### What the task requires
Up to and including the line containing "PI = math.pi", please reproduce the lines of the listing below, starting from the top.

════

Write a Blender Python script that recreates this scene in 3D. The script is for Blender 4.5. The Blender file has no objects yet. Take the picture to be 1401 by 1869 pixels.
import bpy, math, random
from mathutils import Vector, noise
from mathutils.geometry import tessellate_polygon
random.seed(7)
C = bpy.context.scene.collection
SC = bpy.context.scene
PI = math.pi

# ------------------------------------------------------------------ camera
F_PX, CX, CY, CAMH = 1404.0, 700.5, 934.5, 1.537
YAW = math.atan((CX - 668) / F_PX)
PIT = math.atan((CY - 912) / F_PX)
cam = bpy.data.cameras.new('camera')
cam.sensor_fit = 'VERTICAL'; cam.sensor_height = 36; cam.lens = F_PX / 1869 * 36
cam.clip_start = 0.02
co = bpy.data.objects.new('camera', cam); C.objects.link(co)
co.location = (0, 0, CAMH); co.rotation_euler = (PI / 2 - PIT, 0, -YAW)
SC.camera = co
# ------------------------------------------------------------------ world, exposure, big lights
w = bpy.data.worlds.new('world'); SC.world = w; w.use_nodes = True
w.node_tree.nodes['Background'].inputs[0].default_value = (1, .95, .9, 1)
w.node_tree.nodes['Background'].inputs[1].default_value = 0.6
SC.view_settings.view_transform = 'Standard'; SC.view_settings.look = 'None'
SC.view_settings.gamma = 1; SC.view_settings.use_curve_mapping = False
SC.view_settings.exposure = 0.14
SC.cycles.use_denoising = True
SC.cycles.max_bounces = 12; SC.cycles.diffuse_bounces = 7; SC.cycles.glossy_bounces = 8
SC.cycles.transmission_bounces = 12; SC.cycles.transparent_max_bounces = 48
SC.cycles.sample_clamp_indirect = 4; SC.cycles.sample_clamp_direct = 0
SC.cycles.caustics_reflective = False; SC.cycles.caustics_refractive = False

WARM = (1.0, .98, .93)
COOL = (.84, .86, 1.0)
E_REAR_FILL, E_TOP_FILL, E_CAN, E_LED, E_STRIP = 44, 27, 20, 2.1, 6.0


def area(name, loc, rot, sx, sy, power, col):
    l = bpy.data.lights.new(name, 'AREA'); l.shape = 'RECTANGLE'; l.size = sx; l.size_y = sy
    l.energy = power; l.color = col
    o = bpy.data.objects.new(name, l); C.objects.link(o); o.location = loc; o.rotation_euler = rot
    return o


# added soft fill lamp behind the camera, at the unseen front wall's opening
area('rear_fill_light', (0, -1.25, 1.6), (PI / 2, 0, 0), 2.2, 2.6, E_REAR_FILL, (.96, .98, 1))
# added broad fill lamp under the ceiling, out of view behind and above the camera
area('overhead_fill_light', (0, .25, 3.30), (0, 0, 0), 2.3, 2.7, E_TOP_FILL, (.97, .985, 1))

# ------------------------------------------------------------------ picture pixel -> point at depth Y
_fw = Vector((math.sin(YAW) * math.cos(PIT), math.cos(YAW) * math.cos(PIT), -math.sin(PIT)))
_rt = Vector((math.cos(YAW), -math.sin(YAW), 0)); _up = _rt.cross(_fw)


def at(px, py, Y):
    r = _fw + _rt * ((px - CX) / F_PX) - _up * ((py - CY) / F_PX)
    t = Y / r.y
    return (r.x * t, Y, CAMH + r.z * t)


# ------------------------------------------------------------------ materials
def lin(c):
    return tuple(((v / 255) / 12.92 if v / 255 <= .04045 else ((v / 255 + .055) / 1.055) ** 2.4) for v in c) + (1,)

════

### Reply
Write a Blender Python script that recreates this scene in 3D. The script is for Blender 4.5. The Blender file has no objects yet. Take the picture to be 1401 by 1869 pixels.
import bpy, math, random
from mathutils import Vector, noise
from mathutils.geometry import tessellate_polygon
random.seed(7)
C = bpy.context.scene.collection
SC = bpy.context.scene
PI = math.pi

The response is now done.